## Exercise task
Exactly retype the lines from the top of the data through the line containing "from mathutils import Vector, Matrix, Euler", leaving out every picture.
+-------+
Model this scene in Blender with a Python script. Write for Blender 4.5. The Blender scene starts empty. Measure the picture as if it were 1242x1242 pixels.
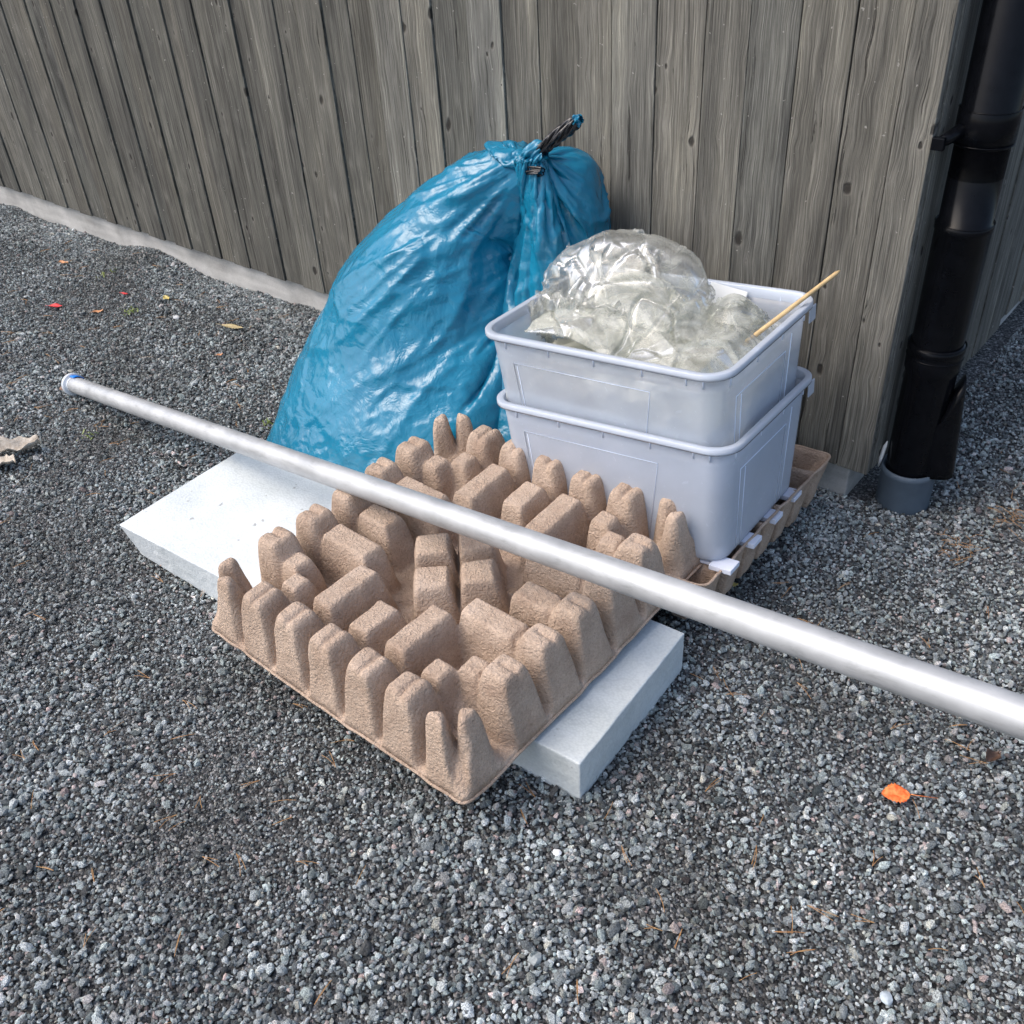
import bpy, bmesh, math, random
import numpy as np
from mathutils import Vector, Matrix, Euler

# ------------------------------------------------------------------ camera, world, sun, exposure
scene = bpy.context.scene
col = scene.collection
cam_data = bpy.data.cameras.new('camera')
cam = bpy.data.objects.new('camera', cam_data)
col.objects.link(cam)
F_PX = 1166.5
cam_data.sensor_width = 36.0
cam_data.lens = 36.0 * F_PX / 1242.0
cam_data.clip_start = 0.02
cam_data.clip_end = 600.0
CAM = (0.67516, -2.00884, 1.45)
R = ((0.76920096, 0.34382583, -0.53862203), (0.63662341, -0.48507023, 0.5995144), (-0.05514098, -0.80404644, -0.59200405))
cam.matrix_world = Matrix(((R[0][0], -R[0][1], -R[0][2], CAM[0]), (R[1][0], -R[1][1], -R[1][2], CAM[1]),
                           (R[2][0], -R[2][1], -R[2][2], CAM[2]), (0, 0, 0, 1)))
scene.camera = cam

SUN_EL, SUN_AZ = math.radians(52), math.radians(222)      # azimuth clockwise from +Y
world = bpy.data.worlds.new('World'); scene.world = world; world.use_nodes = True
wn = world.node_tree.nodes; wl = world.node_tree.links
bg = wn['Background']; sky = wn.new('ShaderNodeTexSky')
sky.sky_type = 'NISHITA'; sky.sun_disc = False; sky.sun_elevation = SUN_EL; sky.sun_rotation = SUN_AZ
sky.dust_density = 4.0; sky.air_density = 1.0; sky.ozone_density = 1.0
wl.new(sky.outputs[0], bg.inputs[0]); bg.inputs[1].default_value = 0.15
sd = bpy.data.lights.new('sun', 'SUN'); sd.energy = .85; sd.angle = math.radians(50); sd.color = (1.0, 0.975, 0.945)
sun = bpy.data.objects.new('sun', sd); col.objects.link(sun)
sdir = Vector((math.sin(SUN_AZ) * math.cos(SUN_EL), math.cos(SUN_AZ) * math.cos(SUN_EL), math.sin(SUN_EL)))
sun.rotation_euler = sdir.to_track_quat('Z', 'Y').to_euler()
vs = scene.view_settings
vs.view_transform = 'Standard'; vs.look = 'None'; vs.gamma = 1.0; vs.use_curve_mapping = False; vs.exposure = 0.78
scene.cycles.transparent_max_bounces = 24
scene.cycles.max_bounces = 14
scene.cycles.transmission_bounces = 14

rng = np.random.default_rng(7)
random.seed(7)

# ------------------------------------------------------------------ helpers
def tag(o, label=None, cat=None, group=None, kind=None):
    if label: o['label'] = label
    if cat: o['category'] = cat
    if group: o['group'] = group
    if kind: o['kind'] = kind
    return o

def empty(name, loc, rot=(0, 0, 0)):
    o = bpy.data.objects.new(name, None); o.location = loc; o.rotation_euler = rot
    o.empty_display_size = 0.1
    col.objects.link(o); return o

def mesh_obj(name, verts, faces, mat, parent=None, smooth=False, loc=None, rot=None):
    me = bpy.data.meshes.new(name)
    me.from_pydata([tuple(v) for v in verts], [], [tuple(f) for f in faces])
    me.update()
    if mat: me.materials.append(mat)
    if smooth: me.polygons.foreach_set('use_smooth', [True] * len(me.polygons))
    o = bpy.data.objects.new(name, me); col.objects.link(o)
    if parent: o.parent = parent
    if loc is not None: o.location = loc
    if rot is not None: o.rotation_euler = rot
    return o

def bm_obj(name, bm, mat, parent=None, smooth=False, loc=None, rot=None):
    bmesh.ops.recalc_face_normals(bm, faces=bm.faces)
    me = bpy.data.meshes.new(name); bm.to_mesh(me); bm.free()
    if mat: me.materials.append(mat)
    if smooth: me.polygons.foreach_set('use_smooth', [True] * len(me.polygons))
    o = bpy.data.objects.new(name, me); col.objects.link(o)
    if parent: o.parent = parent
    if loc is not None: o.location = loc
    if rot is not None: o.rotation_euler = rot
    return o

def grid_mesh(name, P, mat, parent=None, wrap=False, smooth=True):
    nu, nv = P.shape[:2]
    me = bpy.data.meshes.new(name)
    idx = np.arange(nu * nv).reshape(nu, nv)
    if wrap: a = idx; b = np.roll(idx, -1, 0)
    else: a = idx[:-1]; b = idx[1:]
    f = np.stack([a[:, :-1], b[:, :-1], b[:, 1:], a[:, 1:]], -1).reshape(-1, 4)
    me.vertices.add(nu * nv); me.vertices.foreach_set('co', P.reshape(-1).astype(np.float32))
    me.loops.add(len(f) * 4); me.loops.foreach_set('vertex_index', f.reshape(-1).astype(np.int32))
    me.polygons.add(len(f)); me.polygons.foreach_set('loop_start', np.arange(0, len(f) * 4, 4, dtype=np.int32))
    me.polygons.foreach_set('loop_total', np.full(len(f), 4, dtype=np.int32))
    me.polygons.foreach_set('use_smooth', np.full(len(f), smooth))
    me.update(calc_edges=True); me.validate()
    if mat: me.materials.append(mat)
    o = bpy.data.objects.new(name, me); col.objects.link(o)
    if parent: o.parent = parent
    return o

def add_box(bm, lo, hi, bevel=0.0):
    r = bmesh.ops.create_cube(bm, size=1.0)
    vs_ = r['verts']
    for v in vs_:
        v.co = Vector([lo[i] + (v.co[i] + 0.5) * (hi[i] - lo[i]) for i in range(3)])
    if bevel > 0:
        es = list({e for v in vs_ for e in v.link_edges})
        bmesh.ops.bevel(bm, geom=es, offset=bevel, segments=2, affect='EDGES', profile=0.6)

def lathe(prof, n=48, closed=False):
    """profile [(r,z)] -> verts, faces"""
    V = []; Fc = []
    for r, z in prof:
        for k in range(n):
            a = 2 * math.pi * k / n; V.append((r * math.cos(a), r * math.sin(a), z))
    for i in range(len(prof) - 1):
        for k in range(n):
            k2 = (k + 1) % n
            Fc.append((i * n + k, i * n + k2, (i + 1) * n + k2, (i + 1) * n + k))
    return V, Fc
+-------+
## Solution below
Model this scene in Blender with a Python script. Write for Blender 4.5. The Blender scene starts empty. Measure the picture as if it were 1242x1242 pixels.
import bpy, bmesh, math, random
import numpy as np
from mathutils import Vector, Matrix, Euler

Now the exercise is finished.